Sistem ekonomi Islam mengatur kepemilikan tanah dan properti dengan mekanisme yang berbeda dari kapitalisme. Tanah tidak boleh dikuasai oleh segelintir elite atau spekulan yang mempermainkan harga demi keuntungan pribadi. Negara akan mengelola tanah dengan kebijakan yang adil, seperti distribusi tanah bagi rakyat yang membutuhkan dan penyediaan rumah bagi mereka yang kurang mampu.

Dalam sejarah Khilafah, negara selalu berperan aktif dalam menjamin kesejahteraan rakyat, termasuk dalam penyediaan perumahan. Pemerintah Islam membangun berbagai fasilitas publik, termasuk pemukiman rakyat, tanpa menjadikannya sebagai komoditas bisnis yang dikendalikan oleh segelintir orang.

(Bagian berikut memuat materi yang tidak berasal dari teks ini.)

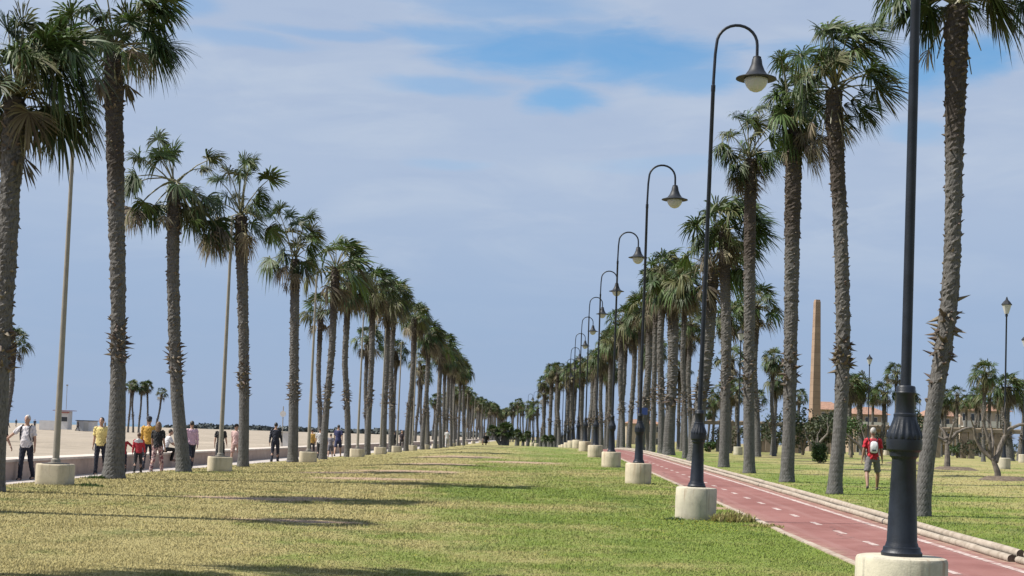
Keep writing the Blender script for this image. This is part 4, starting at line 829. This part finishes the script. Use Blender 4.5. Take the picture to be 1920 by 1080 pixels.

Selain itu, sistem ekonomi Islam memastikan bahwa setiap individu memiliki akses terhadap pekerjaan yang layak. Negara berkewajiban membuka lapangan pekerjaan di berbagai sektor seperti pertanian, perdagangan, dan industri, sehingga setiap warga negara mampu memperoleh penghasilan yang cukup untuk memenuhi kebutuhan hidupnya, termasuk memiliki rumah sendiri.

Dengan penerapan sistem Islam yang berlandaskan keadilan dan kesejahteraan, persoalan sulitnya Gen Z memiliki rumah dapat diatasi secara menyeluruh. Bukan dengan subsidi parsial atau skema kredit berbunga yang tentu saja menimbulkan dosa, tetapi dengan memastikan bahwa perumahan adalah hak setiap individu yang dijamin oleh negara. Dengan demikian, tegaknya Khilafah akan menjadi solusi hakiki bagi ketimpangan ekonomi yang sedang terjadi saat ini, serta mewujudkan masyarakat yang sejahtera dan berkeadilan.